A&P was huge by the standard of the day with a wall of windows at the front. One of my primary sense memories of the place is the spacious brightness. When I moved to New York City I found the narrow aisled, high-stacked, cave like atmosphere of the local Gristede's distinctly exotic. In between Athens and NYC, I had the honor of being a somewhat regular customer of a Piggly Wiggly in Atlanta. (The A&P of my youth no longer stands. It has been replaced by ugly student condos. I get a weird squiggly visceral feeling when I drive past where it used to be.)

When David and I were first courting long distance from NYC to Cleveland, I had fantasies about picking out tomatoes together. When I moved here we did our shopping together a lot, and I still feel sad when we go to the store together and split up for efficiency.

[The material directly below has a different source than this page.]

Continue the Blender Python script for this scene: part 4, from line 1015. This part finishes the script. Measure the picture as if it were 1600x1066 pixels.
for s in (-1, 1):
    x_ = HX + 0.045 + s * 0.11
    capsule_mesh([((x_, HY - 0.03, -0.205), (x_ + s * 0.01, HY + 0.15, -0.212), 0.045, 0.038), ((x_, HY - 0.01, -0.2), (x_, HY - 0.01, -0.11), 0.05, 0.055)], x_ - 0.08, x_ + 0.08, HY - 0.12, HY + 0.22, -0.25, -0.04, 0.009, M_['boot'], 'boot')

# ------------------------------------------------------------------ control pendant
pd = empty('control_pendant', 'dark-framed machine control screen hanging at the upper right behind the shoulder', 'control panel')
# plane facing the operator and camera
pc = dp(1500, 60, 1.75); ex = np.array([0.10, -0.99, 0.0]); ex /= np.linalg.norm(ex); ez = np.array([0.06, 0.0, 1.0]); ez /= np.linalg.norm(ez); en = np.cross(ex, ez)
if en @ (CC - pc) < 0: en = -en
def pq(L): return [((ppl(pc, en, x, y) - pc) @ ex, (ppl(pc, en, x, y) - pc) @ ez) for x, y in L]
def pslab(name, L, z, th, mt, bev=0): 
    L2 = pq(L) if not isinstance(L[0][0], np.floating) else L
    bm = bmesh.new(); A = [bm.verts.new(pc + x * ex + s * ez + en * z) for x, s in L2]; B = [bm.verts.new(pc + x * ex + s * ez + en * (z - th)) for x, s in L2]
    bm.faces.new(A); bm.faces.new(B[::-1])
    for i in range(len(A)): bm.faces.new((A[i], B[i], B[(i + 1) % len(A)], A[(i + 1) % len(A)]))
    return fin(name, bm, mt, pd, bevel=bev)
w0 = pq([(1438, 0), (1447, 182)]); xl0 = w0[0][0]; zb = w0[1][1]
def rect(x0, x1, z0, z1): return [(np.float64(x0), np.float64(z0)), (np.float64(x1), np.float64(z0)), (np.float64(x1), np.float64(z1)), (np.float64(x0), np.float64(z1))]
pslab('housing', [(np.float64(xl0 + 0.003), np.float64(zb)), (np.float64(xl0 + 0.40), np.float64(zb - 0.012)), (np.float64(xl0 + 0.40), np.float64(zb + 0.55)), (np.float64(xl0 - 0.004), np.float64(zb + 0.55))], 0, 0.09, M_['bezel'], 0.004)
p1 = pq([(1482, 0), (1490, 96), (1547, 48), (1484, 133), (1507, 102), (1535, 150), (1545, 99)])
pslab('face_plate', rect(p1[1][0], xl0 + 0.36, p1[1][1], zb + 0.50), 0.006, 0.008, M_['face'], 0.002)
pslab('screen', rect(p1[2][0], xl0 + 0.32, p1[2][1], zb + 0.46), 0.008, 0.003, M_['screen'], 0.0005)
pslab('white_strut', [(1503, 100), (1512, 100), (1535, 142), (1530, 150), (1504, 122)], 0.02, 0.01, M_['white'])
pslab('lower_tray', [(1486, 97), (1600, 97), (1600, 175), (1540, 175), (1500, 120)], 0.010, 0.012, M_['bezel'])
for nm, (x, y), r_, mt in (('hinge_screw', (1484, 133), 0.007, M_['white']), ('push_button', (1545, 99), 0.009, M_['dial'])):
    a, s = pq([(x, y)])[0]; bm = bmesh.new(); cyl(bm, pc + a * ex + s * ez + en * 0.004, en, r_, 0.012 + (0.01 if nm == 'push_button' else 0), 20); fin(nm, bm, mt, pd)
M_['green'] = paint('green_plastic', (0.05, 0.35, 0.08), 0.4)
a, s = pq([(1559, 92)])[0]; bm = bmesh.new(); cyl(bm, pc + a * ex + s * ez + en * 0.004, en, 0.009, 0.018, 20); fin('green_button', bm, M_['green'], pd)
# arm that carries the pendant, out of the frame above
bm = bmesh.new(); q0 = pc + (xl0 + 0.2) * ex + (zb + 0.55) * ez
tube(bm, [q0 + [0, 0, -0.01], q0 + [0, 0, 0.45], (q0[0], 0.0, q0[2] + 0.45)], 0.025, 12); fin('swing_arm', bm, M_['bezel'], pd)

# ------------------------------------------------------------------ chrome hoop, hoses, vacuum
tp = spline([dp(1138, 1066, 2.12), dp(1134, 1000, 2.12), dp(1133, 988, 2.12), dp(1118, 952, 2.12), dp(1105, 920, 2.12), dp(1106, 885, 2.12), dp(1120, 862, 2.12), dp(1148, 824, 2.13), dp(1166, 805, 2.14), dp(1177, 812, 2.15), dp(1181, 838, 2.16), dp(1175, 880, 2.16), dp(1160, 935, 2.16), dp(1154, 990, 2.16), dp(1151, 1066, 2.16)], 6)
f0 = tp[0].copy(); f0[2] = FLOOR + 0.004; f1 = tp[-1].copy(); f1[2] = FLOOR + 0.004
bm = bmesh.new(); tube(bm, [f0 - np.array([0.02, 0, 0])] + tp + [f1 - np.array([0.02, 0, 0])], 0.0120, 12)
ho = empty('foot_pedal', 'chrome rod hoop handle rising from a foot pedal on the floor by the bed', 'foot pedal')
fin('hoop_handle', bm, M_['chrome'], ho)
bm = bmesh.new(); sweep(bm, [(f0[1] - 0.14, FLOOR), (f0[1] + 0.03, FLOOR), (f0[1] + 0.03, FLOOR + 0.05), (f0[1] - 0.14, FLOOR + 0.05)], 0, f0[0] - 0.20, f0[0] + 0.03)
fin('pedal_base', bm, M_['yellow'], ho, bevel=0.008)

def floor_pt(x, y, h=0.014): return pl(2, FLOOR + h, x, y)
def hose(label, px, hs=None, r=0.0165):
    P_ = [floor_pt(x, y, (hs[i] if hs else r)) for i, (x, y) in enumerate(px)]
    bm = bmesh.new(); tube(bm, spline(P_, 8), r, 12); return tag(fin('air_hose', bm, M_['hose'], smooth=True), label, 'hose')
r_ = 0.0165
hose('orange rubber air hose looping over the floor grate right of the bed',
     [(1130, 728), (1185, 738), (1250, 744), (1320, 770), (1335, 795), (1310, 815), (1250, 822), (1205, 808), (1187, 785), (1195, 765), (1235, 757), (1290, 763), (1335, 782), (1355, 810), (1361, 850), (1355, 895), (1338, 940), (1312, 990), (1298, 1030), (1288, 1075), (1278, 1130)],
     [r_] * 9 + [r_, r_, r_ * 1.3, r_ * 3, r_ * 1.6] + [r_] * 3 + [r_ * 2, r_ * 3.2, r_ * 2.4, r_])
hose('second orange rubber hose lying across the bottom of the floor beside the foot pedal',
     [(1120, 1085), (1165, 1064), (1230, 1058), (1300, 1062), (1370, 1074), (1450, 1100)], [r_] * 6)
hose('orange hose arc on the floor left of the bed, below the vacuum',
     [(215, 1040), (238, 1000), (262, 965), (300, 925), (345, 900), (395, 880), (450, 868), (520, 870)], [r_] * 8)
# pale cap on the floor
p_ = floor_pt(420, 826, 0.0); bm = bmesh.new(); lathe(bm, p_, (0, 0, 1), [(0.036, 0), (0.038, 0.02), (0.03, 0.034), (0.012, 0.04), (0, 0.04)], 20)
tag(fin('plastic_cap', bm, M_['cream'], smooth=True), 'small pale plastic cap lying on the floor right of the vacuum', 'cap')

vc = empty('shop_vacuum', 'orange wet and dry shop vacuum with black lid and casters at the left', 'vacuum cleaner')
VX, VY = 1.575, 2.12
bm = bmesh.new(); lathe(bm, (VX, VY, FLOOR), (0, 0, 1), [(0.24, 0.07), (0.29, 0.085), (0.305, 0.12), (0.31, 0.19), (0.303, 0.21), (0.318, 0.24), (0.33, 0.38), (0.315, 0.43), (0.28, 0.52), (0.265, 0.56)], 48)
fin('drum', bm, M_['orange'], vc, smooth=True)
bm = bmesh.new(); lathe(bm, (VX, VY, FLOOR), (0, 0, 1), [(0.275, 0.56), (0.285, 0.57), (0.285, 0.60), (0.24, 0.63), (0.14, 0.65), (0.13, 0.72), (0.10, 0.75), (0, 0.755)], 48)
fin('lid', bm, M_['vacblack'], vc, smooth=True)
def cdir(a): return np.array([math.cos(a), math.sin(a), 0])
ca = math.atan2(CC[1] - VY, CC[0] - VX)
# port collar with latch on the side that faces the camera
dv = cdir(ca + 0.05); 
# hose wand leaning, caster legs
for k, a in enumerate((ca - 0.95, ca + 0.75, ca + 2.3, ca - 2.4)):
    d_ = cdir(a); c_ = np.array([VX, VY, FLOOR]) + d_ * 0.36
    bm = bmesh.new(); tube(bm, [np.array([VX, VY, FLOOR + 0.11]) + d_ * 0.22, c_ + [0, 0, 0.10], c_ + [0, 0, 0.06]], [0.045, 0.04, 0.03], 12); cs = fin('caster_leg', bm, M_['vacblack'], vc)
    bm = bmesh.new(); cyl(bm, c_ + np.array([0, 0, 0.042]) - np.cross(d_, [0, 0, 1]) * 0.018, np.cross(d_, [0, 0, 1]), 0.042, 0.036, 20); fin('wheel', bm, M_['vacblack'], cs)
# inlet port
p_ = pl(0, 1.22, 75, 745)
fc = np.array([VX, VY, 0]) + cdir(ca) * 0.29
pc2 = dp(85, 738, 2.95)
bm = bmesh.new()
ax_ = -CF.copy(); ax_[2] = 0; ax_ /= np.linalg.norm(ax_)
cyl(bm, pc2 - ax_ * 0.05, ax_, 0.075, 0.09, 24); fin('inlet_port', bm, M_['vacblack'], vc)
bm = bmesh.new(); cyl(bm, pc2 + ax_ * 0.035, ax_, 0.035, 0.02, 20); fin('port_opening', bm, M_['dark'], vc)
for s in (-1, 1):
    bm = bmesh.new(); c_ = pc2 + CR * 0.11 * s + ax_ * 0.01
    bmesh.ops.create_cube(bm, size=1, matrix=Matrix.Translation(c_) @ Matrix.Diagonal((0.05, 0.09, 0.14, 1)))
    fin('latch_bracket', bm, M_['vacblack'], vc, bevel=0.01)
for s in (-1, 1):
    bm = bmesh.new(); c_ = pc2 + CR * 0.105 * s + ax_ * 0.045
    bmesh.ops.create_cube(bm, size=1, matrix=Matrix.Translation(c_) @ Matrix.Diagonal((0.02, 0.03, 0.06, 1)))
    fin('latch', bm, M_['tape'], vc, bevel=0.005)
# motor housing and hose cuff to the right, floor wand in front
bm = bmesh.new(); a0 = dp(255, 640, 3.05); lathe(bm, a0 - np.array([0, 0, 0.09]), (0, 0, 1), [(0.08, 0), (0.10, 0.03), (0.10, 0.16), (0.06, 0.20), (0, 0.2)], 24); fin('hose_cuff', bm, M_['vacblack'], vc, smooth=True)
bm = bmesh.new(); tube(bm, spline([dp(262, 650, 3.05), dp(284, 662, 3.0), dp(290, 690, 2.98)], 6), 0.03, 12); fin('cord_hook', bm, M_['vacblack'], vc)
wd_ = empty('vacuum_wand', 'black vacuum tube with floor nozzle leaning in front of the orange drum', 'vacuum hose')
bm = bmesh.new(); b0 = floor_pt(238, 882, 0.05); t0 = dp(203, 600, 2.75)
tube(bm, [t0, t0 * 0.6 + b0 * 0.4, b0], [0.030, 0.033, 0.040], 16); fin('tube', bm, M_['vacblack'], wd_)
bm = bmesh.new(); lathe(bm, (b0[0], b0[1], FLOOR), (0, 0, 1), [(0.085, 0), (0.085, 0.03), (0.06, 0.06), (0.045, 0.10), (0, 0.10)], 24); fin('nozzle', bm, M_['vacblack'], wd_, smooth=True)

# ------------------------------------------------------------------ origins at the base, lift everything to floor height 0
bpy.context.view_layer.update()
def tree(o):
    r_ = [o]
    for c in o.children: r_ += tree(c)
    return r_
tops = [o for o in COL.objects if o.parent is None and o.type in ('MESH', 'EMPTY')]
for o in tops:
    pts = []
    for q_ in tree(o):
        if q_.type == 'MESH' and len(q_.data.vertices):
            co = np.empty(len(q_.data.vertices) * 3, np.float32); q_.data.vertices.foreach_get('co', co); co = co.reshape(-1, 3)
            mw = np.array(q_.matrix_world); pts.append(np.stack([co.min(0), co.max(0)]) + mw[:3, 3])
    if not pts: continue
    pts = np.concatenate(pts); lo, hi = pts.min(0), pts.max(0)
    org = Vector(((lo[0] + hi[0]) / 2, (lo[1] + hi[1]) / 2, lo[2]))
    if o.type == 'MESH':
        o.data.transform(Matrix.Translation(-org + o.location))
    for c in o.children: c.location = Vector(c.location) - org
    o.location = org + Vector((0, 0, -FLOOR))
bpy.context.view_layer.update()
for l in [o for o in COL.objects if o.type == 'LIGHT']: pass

OMG, there's a blog about old A&Ps.

When Z was a baby I would take her to the store in a front carrier and talk to her the whole way through the store. This is a cucumber. Which should I get, the penne or the rotini? Look at all the different canned beans. Have you ever seen such a thing?

Both the kids have been lifelong participants in the shopping (and the City Fresh experience), by both necessity and design. I want them to be aware of their food, of the choices made, of the on-the-fly price calculations, of how a week of food is planned and executed. Sometimes this is a pain in the ass. Sometimes a great joy. Usually a combination of the two.

Yesterday, ZandO and I stopped at the giant Texas-based, libertarian-owned emporium of utopian fantasy food choice wonders on our way home from soccer, intending to get perhaps 7 items we needed for the weekend. The first pain in the ass was that parking lot was so full I had to circle twice to find a spot. Really? The second was that O was in full distractable 9-year-old-boy mode (We could get this. Oh, what about that. Mom, mom, mom! Ohmigod, look how big those onions are. Mom! I like how there is mist all over the greens; it means you don't have to wash them as much when we get home. Mom, mom! You said we could get the fresh orange juice sometime. Mom,, mom, mom! Hey, mom! I'm going to go see what's in that sample case over there. Wait, what did you ask me to get?)

The great joy was that in the course of an hour (!!!) the three of us discussed, planned, and purchased the food for a week's worth of varied, easy, healthy dinners (of the partly convenience, partly fresh produce variety). Dinners they will help me make and will enjoy eating.

Reading: If you've never read John Updike's story "A&P", you should, and now's your chance. 

I don't really know why but I have become, in my leisure time, a very slow reader. Maybe this is a response to all the professional reading I have to do. I went away for the holidays with 3 books and the year-end double issue of the New Yorker. My goal was to read the whole damn issue, because when do I ever get to do that, and then read at least one of the books. I am currently two-thirds of the way through the magazine and break ends tomorrow. Part of the great slow down of '15 has to include more better reading habits.

Writing: 

Dinner: Spaghetti with oniony, garlicky marinara and a mixed greens salad with cuke, tomato, dressed with oil & vinegar and topped marinated "feta salsa" from the utopian food choice emporium.

Soundtrack:
You're welcome.

But what was really on deck yesterday was the soundtrack to Big Night (in the car) and an internet Classic Banjo Radio station (during family work/reading/dinner prep time).

Random thing: O told us the other night at dinner that when he was a toddler he "had a very narrow palate" and that is why he wouldn't eat anything. 1. This is false. He ate everything except peas and cabbage. (Cabbage he will now generally eat. Peas, no, unless they are fresh out of the pod.) 2. What the hell kind of a phrase is that for a 9 year old?